Abstract

In this follow-up to A Country Between: The Upper Ohio Valley and Its Peoples (1992), Michael N. McConnell moves away from ethnohistory to study the experiences of British soldiers occupying frontier garrisons in North America between the end of the Seven Years' War and the start of the American Revolution. It is a worthy pursuit, given that these thin garrisons endured the daunting task of keeping a fragile peace between Native populations determined to maintain their territories and increasingly aggressive American colonists bent on settling the same lands. As McConnell is quick to note, Army and Empire has less to do with war than with peace, less to do with the details of tactics and military organization than with what might be called the “housekeeping” associated with occupying and maintaining strong points on the outer limits of empire. (p. xix) The book is primarily a social history of the small, disorganized communities formed by British soldiers and their families in the varied and widely scattered frontier posts in North America. While McConnell gives due credence to the role these garrisons played as bastions of authority along a largely unregulated frontier, he is more concerned with domestic life at these military posts. Central themes in the book include the tremendous distances separating the frontier posts from established settlements along the Atlantic coast, the great variations in climate and geography along a frontier stretching from Florida to the Great Lakes, the general disrepair and unmilitary state of forts both large and small, and the hardscrabble daily existence faced by garrison soldiers, burdened by filth, shortages, tasking manual labor, poor health, and loneliness. His discussion of the influence of the consumer revolution of the mid-eighteenth century upon the frontier forts—and by extension, frontier life in general—is particularly enlightening.

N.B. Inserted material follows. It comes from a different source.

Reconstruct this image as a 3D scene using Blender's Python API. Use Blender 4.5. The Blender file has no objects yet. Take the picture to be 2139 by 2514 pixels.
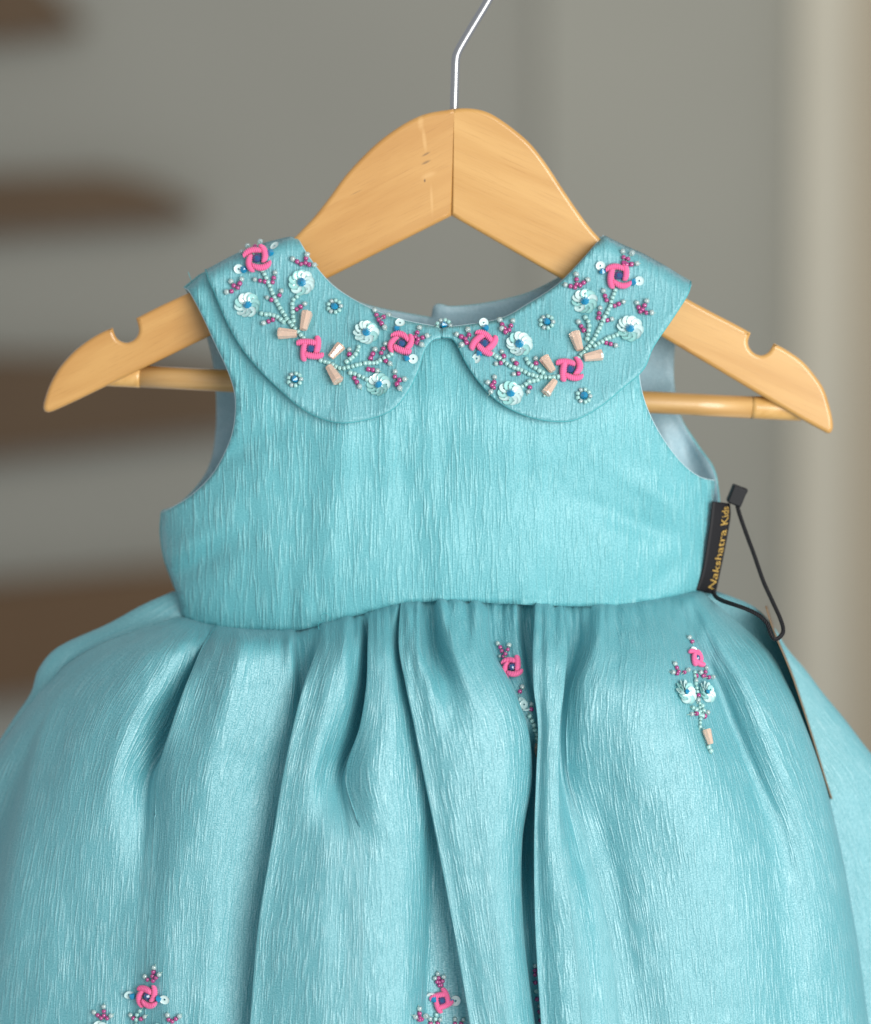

McConnell clearly has immersed himself in the material culture of the period and spent a great deal of time analyzing the frontier posts not just as military fortifications but as homes and communities. His assertion that “the most striking thing about the [British] army in the West is how thoroughly domesticated it became, less a network of armed garrisons than a collection of frontier settlements” (pp. 149–50) is thoroughly convincing.